| Stated task |
Repeat exactly the lines between and including those that contain "V=inst(T,pos,d,up_,sc); F=np.arange(len(V)).reshape(-1,4)" and "out=norm(p-tc)*.5+w*.9+r.normal(size=(n,3))*.45; out[:,2]-=droop". Output no other line.
---------- Recorded data
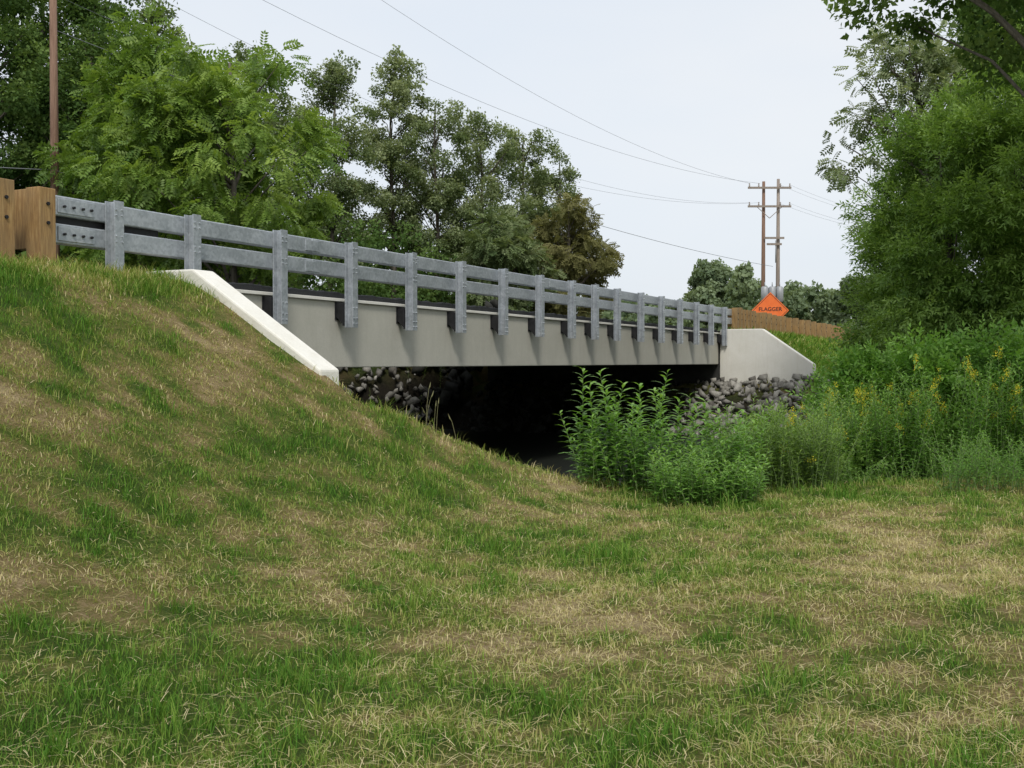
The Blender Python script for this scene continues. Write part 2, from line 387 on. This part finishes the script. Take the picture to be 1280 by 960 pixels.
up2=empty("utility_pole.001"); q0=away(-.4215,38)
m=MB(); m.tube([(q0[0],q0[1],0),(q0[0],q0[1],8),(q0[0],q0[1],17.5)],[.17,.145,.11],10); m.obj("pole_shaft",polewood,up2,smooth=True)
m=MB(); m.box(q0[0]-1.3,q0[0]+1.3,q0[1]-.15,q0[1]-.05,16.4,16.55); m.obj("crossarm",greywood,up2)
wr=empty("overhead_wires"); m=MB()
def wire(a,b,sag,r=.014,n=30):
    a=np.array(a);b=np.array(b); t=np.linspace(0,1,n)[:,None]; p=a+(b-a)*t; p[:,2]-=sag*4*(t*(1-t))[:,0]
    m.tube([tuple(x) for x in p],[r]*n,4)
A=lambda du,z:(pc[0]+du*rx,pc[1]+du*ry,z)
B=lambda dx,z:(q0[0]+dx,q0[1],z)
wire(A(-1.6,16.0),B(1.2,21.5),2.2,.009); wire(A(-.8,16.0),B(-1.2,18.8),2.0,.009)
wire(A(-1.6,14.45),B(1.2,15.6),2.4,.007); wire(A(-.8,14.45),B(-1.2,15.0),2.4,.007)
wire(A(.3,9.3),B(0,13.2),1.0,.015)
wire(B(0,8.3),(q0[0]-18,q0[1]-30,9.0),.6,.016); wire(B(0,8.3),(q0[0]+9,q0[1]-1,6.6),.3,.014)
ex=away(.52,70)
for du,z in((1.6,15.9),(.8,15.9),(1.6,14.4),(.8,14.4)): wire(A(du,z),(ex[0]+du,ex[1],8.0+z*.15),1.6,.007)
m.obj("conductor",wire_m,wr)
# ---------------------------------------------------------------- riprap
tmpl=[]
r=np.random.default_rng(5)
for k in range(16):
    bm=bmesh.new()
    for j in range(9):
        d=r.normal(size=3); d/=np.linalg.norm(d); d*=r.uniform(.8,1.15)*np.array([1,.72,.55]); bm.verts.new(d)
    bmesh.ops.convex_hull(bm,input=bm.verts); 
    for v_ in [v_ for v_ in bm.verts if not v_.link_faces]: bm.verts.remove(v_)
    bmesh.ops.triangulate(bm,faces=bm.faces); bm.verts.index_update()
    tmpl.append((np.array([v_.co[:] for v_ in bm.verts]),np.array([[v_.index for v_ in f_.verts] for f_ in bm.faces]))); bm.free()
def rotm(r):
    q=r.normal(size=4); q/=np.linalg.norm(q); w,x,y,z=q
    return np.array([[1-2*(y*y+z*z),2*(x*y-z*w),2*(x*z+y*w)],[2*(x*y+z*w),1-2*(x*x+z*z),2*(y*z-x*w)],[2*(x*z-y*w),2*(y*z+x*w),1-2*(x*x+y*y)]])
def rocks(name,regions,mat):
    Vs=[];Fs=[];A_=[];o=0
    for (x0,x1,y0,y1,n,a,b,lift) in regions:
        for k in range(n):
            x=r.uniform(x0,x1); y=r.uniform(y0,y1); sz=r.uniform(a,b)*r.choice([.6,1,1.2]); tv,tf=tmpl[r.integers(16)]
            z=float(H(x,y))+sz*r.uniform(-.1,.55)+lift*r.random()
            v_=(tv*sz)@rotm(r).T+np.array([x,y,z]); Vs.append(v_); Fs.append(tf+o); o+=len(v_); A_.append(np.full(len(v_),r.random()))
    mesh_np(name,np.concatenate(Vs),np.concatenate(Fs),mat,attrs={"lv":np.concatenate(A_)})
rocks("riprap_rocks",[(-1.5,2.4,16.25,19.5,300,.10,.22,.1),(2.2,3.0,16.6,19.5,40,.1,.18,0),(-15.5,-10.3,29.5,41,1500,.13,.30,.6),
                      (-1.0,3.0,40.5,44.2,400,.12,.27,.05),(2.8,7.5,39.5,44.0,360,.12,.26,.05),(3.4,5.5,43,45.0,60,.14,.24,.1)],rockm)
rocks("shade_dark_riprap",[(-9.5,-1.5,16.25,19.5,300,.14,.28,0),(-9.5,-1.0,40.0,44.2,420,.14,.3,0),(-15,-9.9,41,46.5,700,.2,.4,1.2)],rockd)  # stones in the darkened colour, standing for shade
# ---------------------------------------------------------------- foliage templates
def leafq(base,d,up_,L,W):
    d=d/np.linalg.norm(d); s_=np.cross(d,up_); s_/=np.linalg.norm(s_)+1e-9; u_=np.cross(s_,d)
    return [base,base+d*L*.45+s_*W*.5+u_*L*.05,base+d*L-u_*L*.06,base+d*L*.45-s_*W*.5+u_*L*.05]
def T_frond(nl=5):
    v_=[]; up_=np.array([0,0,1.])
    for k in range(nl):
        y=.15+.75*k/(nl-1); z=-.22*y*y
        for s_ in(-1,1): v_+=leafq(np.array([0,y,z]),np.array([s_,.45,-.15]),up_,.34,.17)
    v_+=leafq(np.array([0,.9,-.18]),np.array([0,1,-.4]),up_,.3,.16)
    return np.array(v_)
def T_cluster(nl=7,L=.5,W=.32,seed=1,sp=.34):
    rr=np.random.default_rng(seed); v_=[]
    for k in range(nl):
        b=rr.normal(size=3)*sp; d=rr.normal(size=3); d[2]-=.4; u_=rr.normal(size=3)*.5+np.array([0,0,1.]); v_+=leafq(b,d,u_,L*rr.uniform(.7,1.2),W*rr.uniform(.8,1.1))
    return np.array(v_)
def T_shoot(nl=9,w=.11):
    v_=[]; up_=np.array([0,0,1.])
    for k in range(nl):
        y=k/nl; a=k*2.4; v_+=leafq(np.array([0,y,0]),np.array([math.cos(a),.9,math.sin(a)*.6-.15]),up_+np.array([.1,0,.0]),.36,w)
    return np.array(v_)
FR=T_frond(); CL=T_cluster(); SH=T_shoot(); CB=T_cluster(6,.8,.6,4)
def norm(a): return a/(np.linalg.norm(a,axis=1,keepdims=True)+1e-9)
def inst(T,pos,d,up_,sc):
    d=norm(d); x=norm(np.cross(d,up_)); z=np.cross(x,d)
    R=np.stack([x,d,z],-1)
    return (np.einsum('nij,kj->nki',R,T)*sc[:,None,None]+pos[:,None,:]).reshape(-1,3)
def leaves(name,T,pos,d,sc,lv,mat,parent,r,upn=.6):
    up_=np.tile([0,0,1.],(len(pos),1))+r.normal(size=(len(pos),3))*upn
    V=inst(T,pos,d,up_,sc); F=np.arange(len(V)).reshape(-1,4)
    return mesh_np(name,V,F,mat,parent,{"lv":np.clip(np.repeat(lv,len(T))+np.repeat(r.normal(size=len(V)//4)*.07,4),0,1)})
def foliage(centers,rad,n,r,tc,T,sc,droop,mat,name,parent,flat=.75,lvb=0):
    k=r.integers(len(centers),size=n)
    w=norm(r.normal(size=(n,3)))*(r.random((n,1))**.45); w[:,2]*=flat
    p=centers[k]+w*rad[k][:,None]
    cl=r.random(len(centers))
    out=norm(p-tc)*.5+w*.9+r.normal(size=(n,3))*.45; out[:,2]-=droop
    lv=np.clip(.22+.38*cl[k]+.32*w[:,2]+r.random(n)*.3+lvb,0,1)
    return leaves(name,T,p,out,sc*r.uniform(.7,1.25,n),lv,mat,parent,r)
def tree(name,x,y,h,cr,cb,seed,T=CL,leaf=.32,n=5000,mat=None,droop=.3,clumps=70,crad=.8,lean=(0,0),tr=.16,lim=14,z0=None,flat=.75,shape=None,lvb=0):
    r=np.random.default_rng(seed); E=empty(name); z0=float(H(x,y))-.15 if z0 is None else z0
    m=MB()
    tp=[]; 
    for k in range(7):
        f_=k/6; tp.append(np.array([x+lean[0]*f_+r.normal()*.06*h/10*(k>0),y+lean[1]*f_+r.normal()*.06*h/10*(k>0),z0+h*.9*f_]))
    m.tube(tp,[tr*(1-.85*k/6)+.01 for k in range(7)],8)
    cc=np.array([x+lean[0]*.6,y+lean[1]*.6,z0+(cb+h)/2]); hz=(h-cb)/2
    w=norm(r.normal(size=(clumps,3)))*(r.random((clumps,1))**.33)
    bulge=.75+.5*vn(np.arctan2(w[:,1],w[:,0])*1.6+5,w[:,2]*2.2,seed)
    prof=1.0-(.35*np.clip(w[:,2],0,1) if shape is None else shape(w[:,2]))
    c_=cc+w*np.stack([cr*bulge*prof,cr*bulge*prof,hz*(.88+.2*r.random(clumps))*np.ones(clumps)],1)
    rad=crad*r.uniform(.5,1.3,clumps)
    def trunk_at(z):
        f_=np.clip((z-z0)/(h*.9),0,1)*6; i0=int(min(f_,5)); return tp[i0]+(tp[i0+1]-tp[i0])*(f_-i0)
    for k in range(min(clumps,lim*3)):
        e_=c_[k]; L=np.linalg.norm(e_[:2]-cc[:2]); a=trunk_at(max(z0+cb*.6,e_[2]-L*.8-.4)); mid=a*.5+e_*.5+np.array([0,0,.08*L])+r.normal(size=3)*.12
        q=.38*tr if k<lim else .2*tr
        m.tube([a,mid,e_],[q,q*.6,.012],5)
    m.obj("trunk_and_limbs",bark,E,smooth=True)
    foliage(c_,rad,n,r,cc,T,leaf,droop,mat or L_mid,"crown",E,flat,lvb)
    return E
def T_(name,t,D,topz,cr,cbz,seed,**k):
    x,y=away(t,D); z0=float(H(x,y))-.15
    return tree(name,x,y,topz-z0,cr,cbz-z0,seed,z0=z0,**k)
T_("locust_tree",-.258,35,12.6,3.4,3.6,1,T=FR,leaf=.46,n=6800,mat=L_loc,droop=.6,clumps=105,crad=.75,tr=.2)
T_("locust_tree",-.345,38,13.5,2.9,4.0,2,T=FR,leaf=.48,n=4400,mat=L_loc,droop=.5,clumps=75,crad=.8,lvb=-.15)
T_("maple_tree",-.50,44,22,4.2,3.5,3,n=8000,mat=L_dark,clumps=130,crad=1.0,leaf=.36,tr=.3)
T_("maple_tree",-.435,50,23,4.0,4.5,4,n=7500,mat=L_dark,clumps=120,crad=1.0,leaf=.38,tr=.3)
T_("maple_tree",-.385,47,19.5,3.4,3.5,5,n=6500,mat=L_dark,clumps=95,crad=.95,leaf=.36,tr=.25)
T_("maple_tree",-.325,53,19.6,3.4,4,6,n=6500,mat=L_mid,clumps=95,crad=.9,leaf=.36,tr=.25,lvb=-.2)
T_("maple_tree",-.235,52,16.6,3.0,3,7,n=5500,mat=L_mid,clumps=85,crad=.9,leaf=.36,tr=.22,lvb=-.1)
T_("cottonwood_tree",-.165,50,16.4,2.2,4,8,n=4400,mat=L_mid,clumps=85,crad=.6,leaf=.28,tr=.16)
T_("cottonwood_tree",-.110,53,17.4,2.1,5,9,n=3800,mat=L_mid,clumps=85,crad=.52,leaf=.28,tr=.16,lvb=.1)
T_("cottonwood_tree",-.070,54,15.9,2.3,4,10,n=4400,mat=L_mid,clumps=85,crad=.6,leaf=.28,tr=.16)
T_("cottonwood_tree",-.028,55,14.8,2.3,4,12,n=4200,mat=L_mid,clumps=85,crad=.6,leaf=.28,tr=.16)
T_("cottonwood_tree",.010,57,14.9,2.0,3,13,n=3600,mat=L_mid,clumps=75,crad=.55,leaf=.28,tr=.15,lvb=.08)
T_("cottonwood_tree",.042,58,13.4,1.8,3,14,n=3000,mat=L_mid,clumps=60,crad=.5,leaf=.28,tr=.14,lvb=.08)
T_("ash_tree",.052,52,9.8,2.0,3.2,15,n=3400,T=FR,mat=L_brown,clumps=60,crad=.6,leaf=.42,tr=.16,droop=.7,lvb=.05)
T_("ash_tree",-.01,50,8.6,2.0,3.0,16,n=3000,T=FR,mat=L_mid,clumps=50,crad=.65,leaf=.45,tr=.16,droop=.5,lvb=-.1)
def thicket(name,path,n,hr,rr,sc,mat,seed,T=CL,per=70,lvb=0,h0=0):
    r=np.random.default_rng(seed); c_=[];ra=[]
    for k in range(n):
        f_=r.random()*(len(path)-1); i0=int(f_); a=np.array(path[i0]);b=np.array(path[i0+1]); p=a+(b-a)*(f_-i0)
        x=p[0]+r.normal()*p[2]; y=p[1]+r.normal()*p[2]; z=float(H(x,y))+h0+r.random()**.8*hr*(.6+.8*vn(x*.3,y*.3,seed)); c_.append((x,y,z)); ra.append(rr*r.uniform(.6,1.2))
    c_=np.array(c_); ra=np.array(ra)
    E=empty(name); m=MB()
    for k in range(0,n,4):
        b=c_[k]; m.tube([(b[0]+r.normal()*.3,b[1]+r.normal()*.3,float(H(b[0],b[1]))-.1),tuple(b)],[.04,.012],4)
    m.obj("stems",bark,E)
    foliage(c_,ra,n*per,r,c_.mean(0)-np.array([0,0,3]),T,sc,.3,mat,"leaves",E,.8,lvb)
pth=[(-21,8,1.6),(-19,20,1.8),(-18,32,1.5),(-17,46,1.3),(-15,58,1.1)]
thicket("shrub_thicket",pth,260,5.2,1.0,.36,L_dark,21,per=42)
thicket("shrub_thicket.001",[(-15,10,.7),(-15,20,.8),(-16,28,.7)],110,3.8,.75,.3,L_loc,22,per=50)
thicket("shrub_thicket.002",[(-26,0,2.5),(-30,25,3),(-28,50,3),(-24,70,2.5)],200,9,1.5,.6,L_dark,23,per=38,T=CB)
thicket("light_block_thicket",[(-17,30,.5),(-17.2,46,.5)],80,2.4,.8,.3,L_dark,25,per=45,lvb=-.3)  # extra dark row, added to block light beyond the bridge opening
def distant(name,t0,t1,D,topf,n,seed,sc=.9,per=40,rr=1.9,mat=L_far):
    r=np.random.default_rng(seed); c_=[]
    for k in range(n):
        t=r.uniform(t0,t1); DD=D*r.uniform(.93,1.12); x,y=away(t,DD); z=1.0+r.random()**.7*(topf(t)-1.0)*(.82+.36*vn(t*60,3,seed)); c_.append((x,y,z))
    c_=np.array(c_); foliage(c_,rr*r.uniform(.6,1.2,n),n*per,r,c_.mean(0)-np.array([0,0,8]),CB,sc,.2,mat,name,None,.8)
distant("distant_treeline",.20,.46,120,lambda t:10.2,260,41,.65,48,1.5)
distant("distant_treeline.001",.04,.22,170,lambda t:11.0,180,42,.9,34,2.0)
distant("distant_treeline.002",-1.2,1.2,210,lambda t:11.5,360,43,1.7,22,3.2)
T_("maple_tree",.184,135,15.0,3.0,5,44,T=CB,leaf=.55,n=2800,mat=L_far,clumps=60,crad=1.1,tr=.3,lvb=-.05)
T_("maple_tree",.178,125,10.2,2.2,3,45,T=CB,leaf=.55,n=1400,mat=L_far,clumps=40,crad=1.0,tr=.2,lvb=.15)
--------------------
| Task answer |
    V=inst(T,pos,d,up_,sc); F=np.arange(len(V)).reshape(-1,4)
    return mesh_np(name,V,F,mat,parent,{"lv":np.clip(np.repeat(lv,len(T))+np.repeat(r.normal(size=len(V)//4)*.07,4),0,1)})
def foliage(centers,rad,n,r,tc,T,sc,droop,mat,name,parent,flat=.75,lvb=0):
    k=r.integers(len(centers),size=n)
    w=norm(r.normal(size=(n,3)))*(r.random((n,1))**.45); w[:,2]*=flat
    p=centers[k]+w*rad[k][:,None]
    cl=r.random(len(centers))
    out=norm(p-tc)*.5+w*.9+r.normal(size=(n,3))*.45; out[:,2]-=droop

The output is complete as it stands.